When our stories aren’t punctuated with a definite “goodbye,” they feel unfinished. It feels like the author left a blank page where the ending was supposed to be, and the two characters who almost got together and almost had their happily ever were abandoned in the middle of a conflict or a conversation or a pathetic string of messages on social media with a little gray timestamp next to their name that ticks down how many days have passed since they last made contact. From “Yesterday” to “Monday” to the dreaded composition of three numbers to silence.

Just like that, they’re left at an impasse. Still, their relationship has no closure. No ending. And so, it feels like it isn’t over. Not just yet.

And the worst part of it all is that when we’re left with a blank page, we can’t help but write our own endings, over and over again in our heads.

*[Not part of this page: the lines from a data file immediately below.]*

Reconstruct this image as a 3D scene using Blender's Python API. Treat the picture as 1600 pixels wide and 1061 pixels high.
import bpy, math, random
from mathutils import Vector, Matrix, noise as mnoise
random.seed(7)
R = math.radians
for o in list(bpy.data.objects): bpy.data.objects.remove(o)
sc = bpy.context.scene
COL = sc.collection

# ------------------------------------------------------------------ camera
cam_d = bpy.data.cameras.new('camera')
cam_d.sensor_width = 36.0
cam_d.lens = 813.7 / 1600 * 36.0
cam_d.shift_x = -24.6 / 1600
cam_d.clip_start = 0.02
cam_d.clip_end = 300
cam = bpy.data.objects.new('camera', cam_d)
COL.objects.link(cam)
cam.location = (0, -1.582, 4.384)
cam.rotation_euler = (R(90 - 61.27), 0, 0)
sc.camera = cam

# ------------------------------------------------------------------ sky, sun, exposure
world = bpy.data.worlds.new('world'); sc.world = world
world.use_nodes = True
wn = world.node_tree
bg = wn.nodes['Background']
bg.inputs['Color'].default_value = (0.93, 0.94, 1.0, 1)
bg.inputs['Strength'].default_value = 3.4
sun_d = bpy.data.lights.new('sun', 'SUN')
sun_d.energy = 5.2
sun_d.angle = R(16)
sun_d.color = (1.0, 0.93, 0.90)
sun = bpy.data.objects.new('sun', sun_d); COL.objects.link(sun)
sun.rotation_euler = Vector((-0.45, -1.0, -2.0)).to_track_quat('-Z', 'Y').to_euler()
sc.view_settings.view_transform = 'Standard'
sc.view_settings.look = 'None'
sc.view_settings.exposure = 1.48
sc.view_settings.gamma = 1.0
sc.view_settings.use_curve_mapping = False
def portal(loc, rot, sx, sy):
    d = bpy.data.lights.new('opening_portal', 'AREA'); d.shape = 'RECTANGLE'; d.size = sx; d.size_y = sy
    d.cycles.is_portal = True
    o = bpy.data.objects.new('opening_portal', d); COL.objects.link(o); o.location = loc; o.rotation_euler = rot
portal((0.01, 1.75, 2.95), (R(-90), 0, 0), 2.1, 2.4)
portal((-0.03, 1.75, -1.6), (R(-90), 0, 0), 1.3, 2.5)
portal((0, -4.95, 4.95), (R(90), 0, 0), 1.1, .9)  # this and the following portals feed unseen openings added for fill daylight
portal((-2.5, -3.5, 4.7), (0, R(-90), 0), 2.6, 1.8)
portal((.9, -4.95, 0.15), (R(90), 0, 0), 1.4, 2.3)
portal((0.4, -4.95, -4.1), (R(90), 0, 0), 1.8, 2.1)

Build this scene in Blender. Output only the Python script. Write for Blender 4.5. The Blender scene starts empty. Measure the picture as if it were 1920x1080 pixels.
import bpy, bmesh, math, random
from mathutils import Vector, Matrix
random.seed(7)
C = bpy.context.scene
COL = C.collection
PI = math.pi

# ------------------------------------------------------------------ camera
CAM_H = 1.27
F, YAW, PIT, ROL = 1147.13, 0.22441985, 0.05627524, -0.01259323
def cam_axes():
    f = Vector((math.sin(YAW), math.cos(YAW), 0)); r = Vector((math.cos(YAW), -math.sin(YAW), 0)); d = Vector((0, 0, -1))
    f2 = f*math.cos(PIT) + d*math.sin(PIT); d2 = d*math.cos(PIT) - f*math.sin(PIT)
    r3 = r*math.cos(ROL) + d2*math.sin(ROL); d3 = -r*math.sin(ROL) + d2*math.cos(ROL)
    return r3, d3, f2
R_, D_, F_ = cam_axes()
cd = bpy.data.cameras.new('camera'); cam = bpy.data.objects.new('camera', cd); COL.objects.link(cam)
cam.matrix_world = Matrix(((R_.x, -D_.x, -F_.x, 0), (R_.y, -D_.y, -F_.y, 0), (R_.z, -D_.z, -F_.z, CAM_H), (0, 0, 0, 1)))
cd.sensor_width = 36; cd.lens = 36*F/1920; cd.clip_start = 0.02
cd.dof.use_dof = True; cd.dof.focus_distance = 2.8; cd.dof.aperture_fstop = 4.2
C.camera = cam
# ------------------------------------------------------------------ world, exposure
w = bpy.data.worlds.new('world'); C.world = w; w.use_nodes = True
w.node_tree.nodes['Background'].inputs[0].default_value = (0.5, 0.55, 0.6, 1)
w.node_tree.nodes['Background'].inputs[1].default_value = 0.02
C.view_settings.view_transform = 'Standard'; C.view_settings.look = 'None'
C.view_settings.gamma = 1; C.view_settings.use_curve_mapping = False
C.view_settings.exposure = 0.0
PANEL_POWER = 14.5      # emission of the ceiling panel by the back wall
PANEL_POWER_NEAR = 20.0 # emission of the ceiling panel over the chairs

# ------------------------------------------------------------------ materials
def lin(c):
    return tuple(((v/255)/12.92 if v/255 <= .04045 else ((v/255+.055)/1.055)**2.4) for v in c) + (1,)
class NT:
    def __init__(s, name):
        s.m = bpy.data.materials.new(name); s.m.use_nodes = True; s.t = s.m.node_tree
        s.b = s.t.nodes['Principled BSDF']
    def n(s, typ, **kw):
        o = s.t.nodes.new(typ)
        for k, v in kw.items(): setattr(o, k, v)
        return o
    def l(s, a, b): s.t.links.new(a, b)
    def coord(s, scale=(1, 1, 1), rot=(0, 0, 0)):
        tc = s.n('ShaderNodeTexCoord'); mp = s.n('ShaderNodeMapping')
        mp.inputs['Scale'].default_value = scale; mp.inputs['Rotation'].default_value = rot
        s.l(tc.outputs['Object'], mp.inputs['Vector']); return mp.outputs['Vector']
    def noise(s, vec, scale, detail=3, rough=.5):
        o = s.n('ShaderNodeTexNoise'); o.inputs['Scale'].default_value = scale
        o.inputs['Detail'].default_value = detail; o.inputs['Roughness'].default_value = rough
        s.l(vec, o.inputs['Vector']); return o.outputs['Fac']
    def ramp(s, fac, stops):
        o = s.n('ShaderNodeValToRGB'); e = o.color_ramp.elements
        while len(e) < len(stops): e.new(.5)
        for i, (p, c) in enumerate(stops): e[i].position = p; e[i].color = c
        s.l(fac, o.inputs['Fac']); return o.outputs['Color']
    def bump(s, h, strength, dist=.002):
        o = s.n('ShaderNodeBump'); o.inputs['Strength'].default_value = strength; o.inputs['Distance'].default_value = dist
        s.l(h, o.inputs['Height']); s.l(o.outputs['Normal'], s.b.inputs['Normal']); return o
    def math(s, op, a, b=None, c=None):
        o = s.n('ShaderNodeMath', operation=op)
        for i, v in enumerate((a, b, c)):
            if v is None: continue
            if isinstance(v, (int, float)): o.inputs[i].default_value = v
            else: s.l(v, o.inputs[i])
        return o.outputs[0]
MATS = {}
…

The “what if’s” imbue our minds. First, it’s complete and utter inundation, our almost-love pervading our minds absolutely and destroying them heedlessly.

And though its aftershock may seem subtle, it's always far more painful than the catastrophe, itself.

Because it's not a flood at all. It's uninvited and unwelcome thoughts that sneak into your mind during your day, as you’re doing your laundry and you come across the dress he said you looked good in, or you’re waiting in line at Starbucks and the person in front of you orders his drink, or you’re strolling through Target because you’re out of toothpaste and you see a DVD of the movie he told you about that one time and, my god, you can’t even buy toothpaste without slipping into a portal that instantly transports you to the past, your past, with him.

You pick through every conversation you ever had, every lingering glance, every remark that was, in the slightest bit, ambiguous (and if it isn’t open to interpretation, you pry it open to search for meaning).

You wonder if there was something you could have done differently that would have changed everything. What if you went on that reckless adventure with him? What if you clung onto him for just a little longer because the heat radiating from his skin was nice, and it didn’t burn or hurt (but if it did, you would’ve wanted to stay, anyway). What if you stopped playing the games, and you marched up to him, and you demanded, “Is there something happening here?” What if you gathered up those twenty seconds of insane courage and kissed him—because you were thinking about it, and he was thinking about it, and because you wanted to.

You wonder where you went wrong. You wonder what you could have changed to get the ending you wanted. Maybe if the two of you were more emotionally available. Maybe if the two of you had met just a few months down the line. Maybe if you weren’t so afraid to ruin a good thing in order to chase a potentially great thing. Probably not, but who knows? That’s the thing—you don’t.

You don’t know.

That’s why almost relationships hurt more than the ones that tried and failed. Because even though the relationship wasn’t real, everything else was.

And maybe this is why I just can’t seem to get enough of them.

Because, despite everything, there will always be the knowledge in the back of our minds that, in some alternate universe, they wanted us back. Because we become addicted to the times in our lives when the person we (almost) loved gave us everything we ever wanted. Because there is still that faintest flicker of hope.

“Still, we hope, more than anything, for more.”

I am such a sucker for the unrequited love, the unfinished endings, the almost relationships. It’s foolish and irrational, but we can’t help it. It’s simply a part of being human. It means to wonder. To want. To aspire, and be utterly insatiable. It means to have hope.